Comentario: P. Josep LAPLANA OSB Monje de Montserrat (Montserrat,
Barcelona, España).
«Vosotros,
pues, escuchad la parábola del sembrador»
Hoy
contemplamos a Dios como un agricultor bueno y magnánimo, que siembra a manos
llenas. No ha sido avaro en la redención del hombre, sino que lo ha gastado
todo en su propio Hijo Jesucristo, que como grano enterrado (muerte y
sepultura) se ha convertido en vida y resurrección nuestra gracias a su santa
Resurrección.
Dios
es un agricultor paciente. Los tiempos pertenecen al Padre, porque sólo Él
conoce el día y la hora (cf. Mc 13,32) de la siega y la trilla. Dios espera. Y
también nosotros debemos esperar sincronizando el reloj de nuestra esperanza
con el designio salvador de Dios. Dice Santiago: «Ved como el labrador aguarda
el fruto precioso de la tierra, esperando con paciencia las lluvias tempranas y
tardías» (St 5,7). Dios espera la cosecha haciéndola crecer con su gracia.

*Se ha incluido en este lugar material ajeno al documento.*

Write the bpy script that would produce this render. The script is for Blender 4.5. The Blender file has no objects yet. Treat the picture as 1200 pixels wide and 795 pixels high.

Nosotros tampoco podemos dormirnos, sino que debemos colaborar con la gracia de
Dios prestando nuestra cooperación, sin poner obstáculos a esta acción
transformadora de Dios.
El
cultivo de Dios que nace y crece aquí en la tierra es un hecho visible en sus
efectos; podemos verlos en los milagros auténticos y en los ejemplos clamorosos
de santidad de vida. Son muchos los que, después de haber oído todas las
palabras y el ruido de este mundo, sienten hambre y sed de escuchar la Palabra
de Dios, auténtica, allí donde está viva y encarnada. Hay miles de personas que
viven su pertenencia a Jesucristo y a la Iglesia con el mismo entusiasmo que al
principio del Evangelio, ya que la palabra divina «halla la tierra donde
germinar y dar fruto» (San Agustín); debemos, pues, levantar nuestra moral y
encarar el futuro con una mirada de fe.
El
éxito de la cosecha no radica en nuestras estrategias humanas ni en marketing,
sino en la iniciativa salvadora de Dios “rico en misericordia” y en la eficacia
del Espíritu Santo, que puede transformar nuestras vidas para que demos
sabrosos frutos de caridad y de alegría contagiosa.